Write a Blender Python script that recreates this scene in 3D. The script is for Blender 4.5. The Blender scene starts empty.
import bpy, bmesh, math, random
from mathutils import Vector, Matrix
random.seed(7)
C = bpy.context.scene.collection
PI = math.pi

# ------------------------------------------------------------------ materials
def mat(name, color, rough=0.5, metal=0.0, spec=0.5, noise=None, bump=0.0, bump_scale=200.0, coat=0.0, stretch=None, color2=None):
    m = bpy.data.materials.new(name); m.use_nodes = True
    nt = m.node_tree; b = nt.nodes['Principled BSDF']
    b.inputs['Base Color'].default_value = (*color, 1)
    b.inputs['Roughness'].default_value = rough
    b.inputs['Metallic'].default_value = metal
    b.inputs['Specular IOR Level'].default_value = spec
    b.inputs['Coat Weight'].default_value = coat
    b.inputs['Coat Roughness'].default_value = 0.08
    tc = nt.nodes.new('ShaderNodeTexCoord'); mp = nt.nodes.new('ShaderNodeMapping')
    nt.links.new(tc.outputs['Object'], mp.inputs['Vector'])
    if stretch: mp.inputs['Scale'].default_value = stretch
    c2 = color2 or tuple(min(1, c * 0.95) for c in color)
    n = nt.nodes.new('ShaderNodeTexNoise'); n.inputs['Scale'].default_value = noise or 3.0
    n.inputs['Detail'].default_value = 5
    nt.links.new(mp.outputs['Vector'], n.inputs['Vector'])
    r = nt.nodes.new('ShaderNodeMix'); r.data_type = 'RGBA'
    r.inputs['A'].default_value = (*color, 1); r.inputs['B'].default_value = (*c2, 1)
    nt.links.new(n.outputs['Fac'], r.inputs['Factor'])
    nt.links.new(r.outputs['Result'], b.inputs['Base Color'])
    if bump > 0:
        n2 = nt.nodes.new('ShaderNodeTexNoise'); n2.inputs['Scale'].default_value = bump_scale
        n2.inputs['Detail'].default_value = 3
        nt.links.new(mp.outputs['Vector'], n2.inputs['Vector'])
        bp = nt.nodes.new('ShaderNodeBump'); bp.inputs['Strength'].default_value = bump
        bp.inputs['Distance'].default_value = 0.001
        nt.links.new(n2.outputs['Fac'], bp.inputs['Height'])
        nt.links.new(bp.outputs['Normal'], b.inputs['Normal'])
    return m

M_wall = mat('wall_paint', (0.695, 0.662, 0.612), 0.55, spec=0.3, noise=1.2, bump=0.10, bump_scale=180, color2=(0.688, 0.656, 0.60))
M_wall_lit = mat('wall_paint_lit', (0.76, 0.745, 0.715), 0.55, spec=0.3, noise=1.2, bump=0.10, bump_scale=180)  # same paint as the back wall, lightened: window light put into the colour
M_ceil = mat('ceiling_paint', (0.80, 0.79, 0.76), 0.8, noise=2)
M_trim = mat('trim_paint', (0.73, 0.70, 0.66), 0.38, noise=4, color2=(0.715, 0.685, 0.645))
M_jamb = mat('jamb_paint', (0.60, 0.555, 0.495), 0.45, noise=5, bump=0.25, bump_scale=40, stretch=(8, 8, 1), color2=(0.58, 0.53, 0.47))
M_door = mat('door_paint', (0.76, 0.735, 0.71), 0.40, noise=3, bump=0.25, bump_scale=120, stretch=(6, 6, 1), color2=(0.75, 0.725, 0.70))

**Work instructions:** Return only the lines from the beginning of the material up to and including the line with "PI = math.pi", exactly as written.

**Solution for this problem:**
Write a Blender Python script that recreates this scene in 3D. The script is for Blender 4.5. The Blender scene starts empty.
import bpy, bmesh, math, random
from mathutils import Vector, Matrix
random.seed(7)
C = bpy.context.scene.collection
PI = math.pi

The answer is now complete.